Itamar Vieira Júnior consolida essa linhagem numa chave ainda mais contemporânea. Em “Torto arado” e “Salvar o Fogo”, ele retoma os temas fundadores da obra de Jorge Amado (conflito rural, herança africana). O passo adiante em relação ao precursor está numa estética contida e lírica. A literatura de Vieira participa de um movimento mais amplo na literatura mundial atual, onde questões de território, identidade racial, ancestralidade e gênero convergem na busca por formas narrativas capazes de representar a complexidade das experiências periféricas. É Jorge Amado relido à luz de uma nova sensibilidade que é mais trágica e marcada pelas fraturas expostas do país.
Brasil reconfigurado
Retomar Jorge Amado significa também reposicionar a ideia de Brasil. Nas últimas décadas do século 20 e os primeiros anos do 21, o conceito de “nação” passou por um longo declínio, ao sabor da “Fim da História”. Influenciado por teorias pós-modernas, o debate cultural rejeitou as grandes narrativas totalizantes (marxistas, psicanalíticas ou identitárias) em nome de perspectivas fragmentárias, desconstrutivas e focadas na pluralidade das vozes minoritárias. Aflorou a desconfiança diante de qualquer projeto de totalidade cultural. A crítica à identidade nacional como essencialista, paralisante ou mesmo opressora se tornou dominante em muitos círculos acadêmicos e artísticos.

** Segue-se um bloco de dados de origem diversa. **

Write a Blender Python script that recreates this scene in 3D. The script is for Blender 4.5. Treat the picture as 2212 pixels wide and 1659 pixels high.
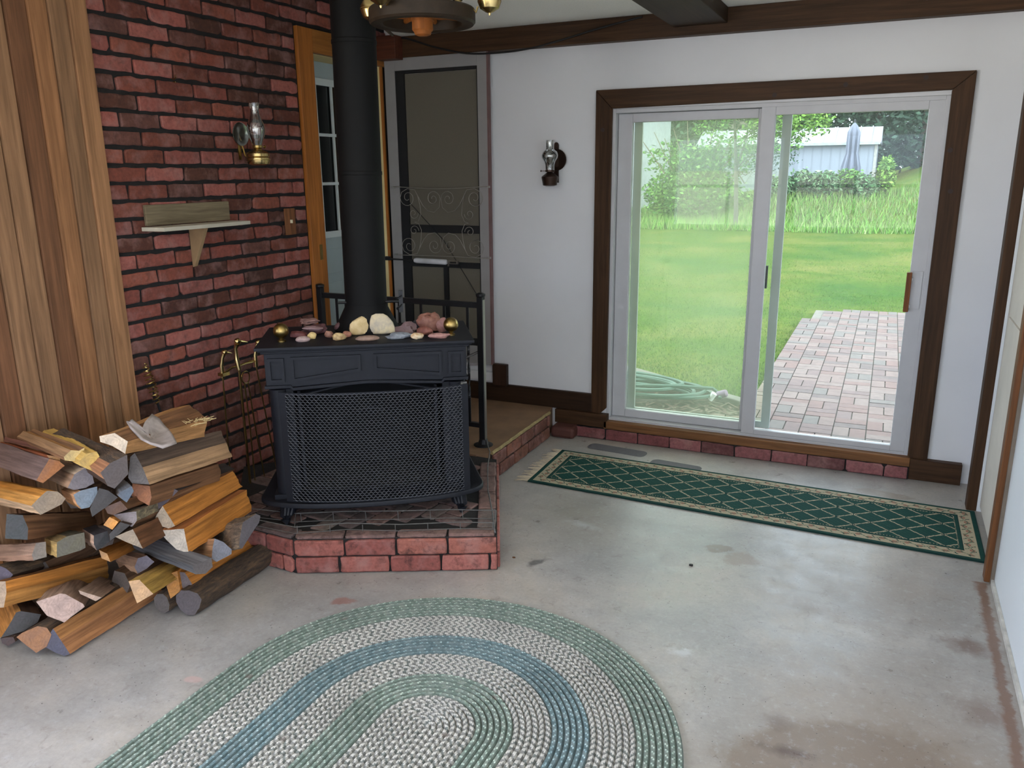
import bpy, math, random
from math import sin, cos, pi, radians, sqrt, atan2
from mathutils import Vector, Matrix, noise as mnoise
random.seed(7)
SC = bpy.context.scene
for _o in list(bpy.data.objects): bpy.data.objects.remove(_o, do_unlink=True)

# ------------------------------------------------------------------ camera
PITCH, YAW, ROLL = 0.256423623, 0.432641700, -0.0096
_fwd = Vector((-sin(YAW)*cos(PITCH), cos(YAW)*cos(PITCH), -sin(PITCH)))
_rt = Vector((cos(YAW), sin(YAW), 0)); _up = _rt.cross(_fwd)
_r2 = _rt*cos(ROLL)+_up*sin(ROLL); _u2 = -_rt*sin(ROLL)+_up*cos(ROLL)
cam = bpy.data.cameras.new('camera'); cam_o = bpy.data.objects.new('camera', cam)
SC.collection.objects.link(cam_o); SC.camera = cam_o
cam.sensor_width = 36; cam.lens = 36*1738.34/2212; cam.clip_start = .05; cam.clip_end = 200
_m = Matrix((_r2, _u2, -_fwd)).transposed().to_4x4(); _m.translation = Vector((0, 0, 1.66))
cam_o.matrix_world = _m

# ------------------------------------------------------------------ world and light
W = bpy.data.worlds.new('overcast_sky'); SC.world = W; W.use_nodes = True
_nt = W.node_tree; _bg = _nt.nodes['Background']
def _wm(op, a, b=None, c=None):
    nd = _nt.nodes.new('ShaderNodeMath'); nd.operation = op
    for i, v in enumerate((a, b, c)):
        if v is None: continue
        if isinstance(v, (int, float)): nd.inputs[i].default_value = v
        else: _nt.links.new(v, nd.inputs[i])
    return nd.outputs[0]
_tc = _nt.nodes.new('ShaderNodeTexCoord'); _sx = _nt.nodes.new('ShaderNodeSeparateXYZ'); _nt.links.new(_tc.outputs['Generated'], _sx.inputs[0])
_x, _y, _z = _sx.outputs
_x2 = _wm('MULTIPLY', _x, _x)
SKY_UP, SKY_SIDE, LOW, LOW_LEFT = 1.7, 11.0, 1.8, 18.0      # overcast sky, brighter towards the back; added glow from below at left to lift the ceiling
_bk = _wm('MULTIPLY_ADD', _wm('LESS_THAN', _y, .1), .85, .15)
_upv = _wm('MULTIPLY_ADD', _wm('MULTIPLY', _x2, _bk), SKY_SIDE, SKY_UP)
_dnv = _wm('MULTIPLY_ADD', _wm('MULTIPLY', _x2, _wm('LESS_THAN', _x, 0)), LOW_LEFT, LOW)
_isup = _wm('GREATER_THAN', _z, 0)
_val = _wm('ADD', _wm('MULTIPLY', _isup, _upv), _wm('MULTIPLY', _wm('SUBTRACT', 1, _isup), _dnv))
_nt.links.new(_val, _bg.inputs[1])
_mx = _nt.nodes.new('ShaderNodeMix'); _mx.data_type = 'RGBA'; _nt.links.new(_isup, _mx.inputs[0]); _mx.inputs[6].default_value = (.98, .97, .94, 1); _mx.inputs[7].default_value = (.82, .94, 1.18, 1)
_nt.links.new(_mx.outputs[2], _bg.inputs[0])
sd = bpy.data.lights.new('hazy_sun', 'SUN'); sd.energy = .4; sd.angle = radians(25); sd.color = (1, .97, .9)
so = bpy.data.objects.new('hazy_sun', sd); SC.collection.objects.link(so); so.rotation_euler = (radians(38), 0, radians(200))
def portal(name, loc, tgt, sx, sy):
    """marks an opening through which the sky lights the room (gives off no light itself)"""
    l = bpy.data.lights.new(name, 'AREA'); l.shape = 'RECTANGLE'; l.size = sx; l.size_y = sy; l.cycles.is_portal = True
    o = bpy.data.objects.new(name, l); SC.collection.objects.link(o); o.location = loc
    o.rotation_euler = (Vector(tgt)-Vector(loc)).to_track_quat('-Z', 'Y').to_euler(); return o
portal('unseen_window_opening', (-.45, -2.50, 1.5), (-.45, 5, 1.5), 1.3, 1.2)
portal('unseen_window_opening', (-2.15, -2.50, 1.5), (-2.15, 5, 1.5), 1.3, 1.2)
portal('unseen_window_opening', (-3.25, .15, 1.45), (3, .15, 1.45), 2.1, 1.5)  # unseen left-wall opening, added to brighten the right wall and floor
portal('unseen_window_opening', (.62, -1.35, 1.1), (-5, -1.35, 1.1), 1.9, 1.2)  # unseen right-wall opening, added to brighten the logs and stove
portal('door_opening', (-.65, 4.95, 1.07), (-.65, 0, 1.07), 1.78, 1.92)
vs = SC.view_settings; vs.view_transform = 'Standard'; vs.look = 'None'; vs.gamma = 1; vs.exposure = 1.05; vs.use_curve_mapping = False
SC.cycles.max_bounces = 8; SC.cycles.transparent_max_bounces = 16; SC.cycles.use_denoising = True
SC.cycles.sample_clamp_indirect = 6

# ------------------------------------------------------------------ helpers
def lin(c): return tuple((v/255/12.92 if v <= 10.3 else ((v/255+.055)/1.055)**2.4) for v in c)+(1,)
class B:
    """mesh builder"""
    def __init__(s): s.v = []; s.f = []; s.m = []; s.c = []; s.cm = 0; s.cc = (1, 1, 1, 1)
    def add(s, vs_, fs, m=None, c=None):
        o = len(s.v); s.v += [tuple(p) for p in vs_]
        for f in fs:
            s.f.append(tuple(i+o for i in f)); s.m.append(s.cm if m is None else m); s.c.append(s.cc if c is None else c)
        return s
    def box(s, x0, x1, y0, y1, z0, z1, M=None, **k):
        p = [Vector((x, y, z)) for x in (x0, x1) for y in (y0, y1) for z in (z0, z1)]
        if M: p = [M @ q for q in p]
        return s.add(p, [(0, 1, 3, 2), (4, 6, 7, 5), (0, 4, 5, 1), (2, 3, 7, 6), (0, 2, 6, 4), (1, 5, 7, 3)], **k)
    def prism(s, pts, z0, z1, M=None, **k):
        n = len(pts); p = [Vector((x, y, z0)) for x, y in pts]+[Vector((x, y, z1)) for x, y in pts]
        if M: p = [M @ q for q in p]
        return s.add(p, [tuple(range(n-1, -1, -1)), tuple(range(n, 2*n))]+[(i, (i+1) % n, n+(i+1) % n, n+i) for i in range(n)], **k)
    def lathe(s, prof, n=24, M=None, cap=True, **k):
        p = []
        for r, z in prof:
            for i in range(n):
                a = 2*pi*i/n; q = Vector((r*cos(a), r*sin(a), z)); p.append(M @ q if M else q)
        f = [(j*n+i, j*n+(i+1) % n, (j+1)*n+(i+1) % n, (j+1)*n+i) for j in range(len(prof)-1) for i in range(n)]
        if cap: f += [tuple(range(n-1, -1, -1)), tuple((len(prof)-1)*n+i for i in range(n))]
        return s.add(p, f, **k)
    def tube(s, path, r, n=8, close=False, **k):
        P = [Vector(p) for p in path]; m = len(P); R = r if isinstance(r, (list, tuple)) else [r]*m
        up = None; p = []
        for i in range(m):
            if close: t = (P[(i+1) % m]-P[i-1])
            else: t = P[min(i+1, m-1)]-P[max(i-1, 0)]
            t.normalize()
            if up is None:
                up = Vector((0, 0, 1)) if abs(t.z) < .9 else Vector((1, 0, 0))
            a = (up-t*up.dot(t)); a.normalize(); b = t.cross(a); up = a
            p += [P[i]+(a*cos(2*pi*j/n)+b*sin(2*pi*j/n))*R[i] for j in range(n)]
        mm = m if close else m-1
        f = [(i*n+j, i*n+(j+1) % n, ((i+1) % m)*n+(j+1) % n, ((i+1) % m)*n+j) for i in range(mm) for j in range(n)]
        if not close: f += [tuple(range(n-1, -1, -1)), tuple((m-1)*n+j for j in range(n))]
        return s.add(p, f, **k)
def obj(name, b, mats, parent=None, loc=(0, 0, 0), rot=(0, 0, 0), smooth=False, bevel=0, attr=False, M=None):
    me = bpy.data.meshes.new(name); me.from_pydata(b.v, [], b.f)
    if not isinstance(mats, (list, tuple)): mats = [mats]
    for m in mats: me.materials.append(m)
    if len(mats) > 1: me.polygons.foreach_set('material_index', b.m)
    if attr:
        at = me.color_attributes.new('tint', 'FLOAT_COLOR', 'CORNER'); buf = []
        for f, c in zip(b.f, b.c): buf += list(c)*len(f)
        at.data.foreach_set('color', buf)
    if smooth is True: me.polygons.foreach_set('use_smooth', [True]*len(me.polygons))
    me.validate(); me.update()
    o = bpy.data.objects.new(name, me); SC.collection.objects.link(o); o.location = loc; o.rotation_euler = rot
    if M is not None: o.matrix_world = M
    if parent is not None: o.parent = parent
    if smooth == 'auto':
        me.polygons.foreach_set('use_smooth', [True]*len(me.polygons))
        try: me.set_sharp_from_angle(angle=radians(35))
        except Exception: pass
    if bevel:
        md = o.modifiers.new('bevel', 'BEVEL'); md.width = bevel; md.segments = 2; md.limit_method = 'ANGLE'
    return o
def thing(name, label, cat, loc=(0, 0, 0), rot=(0, 0, 0), group=None):
    o = bpy.data.objects.new(name, None); SC.collection.objects.link(o); o.location = loc; o.rotation_euler = rot
    o.empty_display_size = .05
    return tag(o, label, cat, group)
def tag(o, label=None, cat=None, group=None, kind=None):
    if label: o['label'] = label
    if cat: o['category'] = cat
    if group: o['group'] = group
    if kind: o['kind'] = kind
    return o
def struct(o): o['kind'] = 'structure'; return o
def nz(x, y=0, z=0): return mnoise.noise(Vector((x, y, z)))

# ------------------------------------------------------------------ materials
class NT:
    def __init__(s, name):
        s.mat = bpy.data.materials.new(name); s.mat.use_nodes = True; s.t = s.mat.node_tree; s.b = s.t.nodes['Principled BSDF']; s.out = s.t.nodes['Material Output']
    def n(s, typ, **k):
        nd = s.t.nodes.new('ShaderNode'+typ)
        for a, v in k.items():
            if a.startswith('_'): setattr(nd, a[1:], v)
        return nd
    def set(s, sock, v):
        if isinstance(v, bpy.types.NodeSocket): s.t.links.new(v, sock)
        else: sock.default_value = v
    def coord(s, kind='Object', scale=(1, 1, 1), rot=(0, 0, 0)):
        tc = s.n('TexCoord'); mp = s.n('Mapping'); s.t.links.new(tc.outputs[kind], mp.inputs[0]); mp.inputs['Scale'].default_value = scale; mp.inputs['Rotation'].default_value = rot
        return mp.outputs[0]
    def noise(s, vec, scale, detail=5, rough=.55, dist=0):
        nd = s.n('TexNoise'); s.t.links.new(vec, nd.inputs['Vector']); nd.inputs['Scale'].default_value = scale; nd.inputs['Detail'].default_value = detail
        nd.inputs['Roughness'].default_value = rough; nd.inputs['Distortion'].default_value = dist; return nd.outputs[0]
    def vor(s, vec, scale, feat='F1', out=0):
        nd = s.n('TexVoronoi', _feature=feat); s.t.links.new(vec, nd.inputs['Vector']); nd.inputs['Scale'].default_value = scale; return nd.outputs[out]
    def ramp(s, fac, stops):
        nd = s.n('ValToRGB'); s.t.links.new(fac, nd.inputs[0]); e = nd.color_ramp.elements
        while len(e) < len(stops): e.new(.5)
        for el, (p, c) in zip(e, stops): el.position = p; el.color = c if len(c) == 4 else tuple(c)+(1,)
        return nd.outputs[0]
    def mix(s, f, a, b, mode='MIX'):
        nd = s.n('Mix', _data_type='RGBA', _blend_type=mode); s.set(nd.inputs[0], f); s.set(nd.inputs[6], a); s.set(nd.inputs[7], b); return nd.outputs[2]
    def math(s, op, a, b=0, c=None, clamp=False):
        nd = s.n('Math', _operation=op, _use_clamp=clamp); s.set(nd.inputs[0], a); s.set(nd.inputs[1], b)
        if c is not None: s.set(nd.inputs[2], c)
        return nd.outputs[0]
    def bump(s, h, strength=.3, dist=.01):
        nd = s.n('Bump'); s.t.links.new(h, nd.inputs['Height']); nd.inputs['Strength'].default_value = strength; nd.inputs['Distance'].default_value = dist
        s.t.links.new(nd.outputs[0], s.b.inputs['Normal'])
    def col(s, c): s.set(s.b.inputs['Base Color'], c)
    def rough(s, r): s.set(s.b.inputs['Roughness'], r)
    def attr(s, name='tint'):
        nd = s.n('Attribute'); nd.attribute_name = name; return nd.outputs['Color']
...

Mas o século 21, com suas crises e suas urgências, tem cobrado outra postura. Desde o 11 de setembro de 2001, a geopolítica global recolocou em cena as questões religiosas, os pertencimentos territoriais e os discursos de identidade. A questão migratória colocou o tema da colonialidade na ordem do dia da Europa e dos Estados Unidos. A literatura, por sua vez, redescobriu espaços para pensar coletividades, memórias e reimaginar formas de comunidade. Nesse contexto, a obra de Jorge Amado reaparece para além nostalgia e pode entrar nesse campo de disputa.
A identidade brasileira está sendo reimaginada a partir de múltiplos vetores. Por um lado, está o resgate de raízes africanas, atlânticas, indígenas e mestiças. De outro, ocorreu o avanço de uma cultura cristã-evangélica que rejeita abertamente essas matrizes em nome de valores tradicionalistas. O Brasil é atravessado por narrativas em conflito, e é justamente nesse embate que a literatura ganha força. A valorização de Jorge Amado, João Ubaldo Ribeiro, Ana Maria Gonçalves e Itamar Vieira Júnior revela um país em busca de sentido, por imagens de si.
Ler Jorge Amado hoje pode ser um gesto estético e político (para horror dos descontentes com a voga identitária). A literatura ainda pode tentar dar forma à ideia de nação, nesse mundo atravessado de crises sistêmicas. Não vai ser um projeto homogêneo ou autoritário como foi no passado e que ainda se sonha na extrema-direita, mas como um campo em permanente elaboração. O povo brasileiro tem uma complexidade histórica que demanda continuamente a construção de narrativas.